July 23

What was advertised in a colonial American newspaper 250 years ago today?

Postscript Extraordinary to the Pennsylvania Journal (July 23, 1774).

“Just IMPORTED … European and East-India GOODS.”

William Bradford and Thomas Bradford printed and distributed the Pennsylvania Journal on Wednesdays, but in the summer of 1774 they had news of such significance that they opted to issue a Postscript Extraordinary on a Saturday.  It bore the same number, 1650, as the weekly edition from July 20, but a different date, July 23, that confirms that the printers issued it a few days later than the weekly edition.  They had previously printed a two-page Supplement to the Pennsylvania Journal and a two-page Postscript to the Pennsylvania Journal, both dated July 20, that doubled the amount of content in the standard issue.  As the imperial crisis intensified, the Bradfords sought to provide extensive coverage for subscribers and other readers.

At the same time, they scooped the other newspapers printed in English in Philadelphia, Dunlap’s Pennsylvania Packetand the Pennsylvania Gazette.  The Postscript Extraordinary featured news from a “PROVINCIAL MEETING of DEPUTIES chosen by the several Counties in Pennsylvania; held at PHILADELPHIA” on July 15 and continuing for several days.  Dunlap’s Pennsylvania Packet carried the same news, perhaps reprinted from the Postscript Extraordinary, on Monday, July 25, its usual day of publication, two days after the Bradfords had disseminated it.  In turn, the Pennsylvania Gazette provided the same coverage in a Postscript that accompanied the weekly issue on Wednesday, July 27.  All three newspapers carried rhetoric that condemned the Boston Port Act and the anticipated passage of the Massachusetts Government Act as well as proposed instructions for Pennsylvania’s delegates who would attend “a Congress of Deputies from the several Colonies,” now known as the First Continental Congress.

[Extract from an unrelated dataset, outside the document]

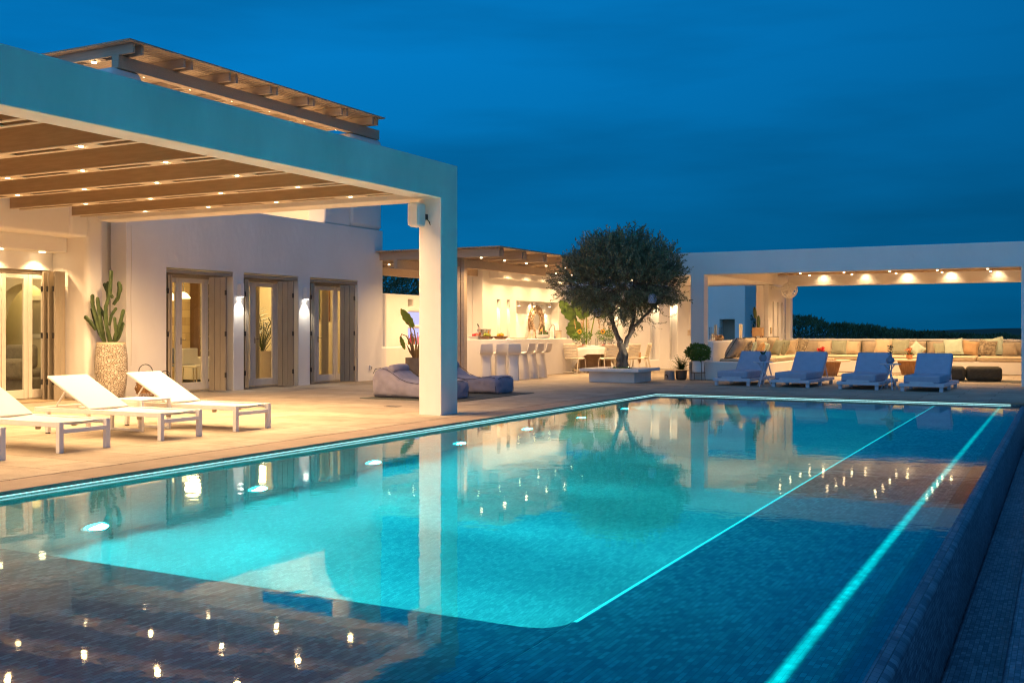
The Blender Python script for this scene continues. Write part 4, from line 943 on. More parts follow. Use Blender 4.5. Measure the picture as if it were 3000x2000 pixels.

Yet coverage of the meeting of delegates from throughout the colony did not fill both sides of the broadsheet.  A dozen advertisements completed the Postscript Extraordinary.  Disseminating the news provided an occasion provided another opportunity for circulating advertisements placed for various purposes, including notices for “European and East-India GOODS” sold by George Davis and “a large Assortment of DRY GOODS, and CROCKERY” imported by Alexander Bartram.  The Postscript Extraordinary gave those advertisements greater visibility, yet news from the meeting framed how colonizers might think about commerce and consumption in the current political environment.  Among their various resolutions, the deputies from across Pennsylvania’s counties supported a nonimportation agreement if the First Continental Congress determined that a boycott would aid in achieving their political goals.  At the same time, they cautioned that “the venders of Merchandize of every kind within this province, ought not to take advantage of Resolves relating to Non-Importation” by raising prices and gouging customers.  The news put all readers on notice about how to behave as consumers while also warning merchants, shopkeepers, and other purveyors of goods about how they should comport themselves.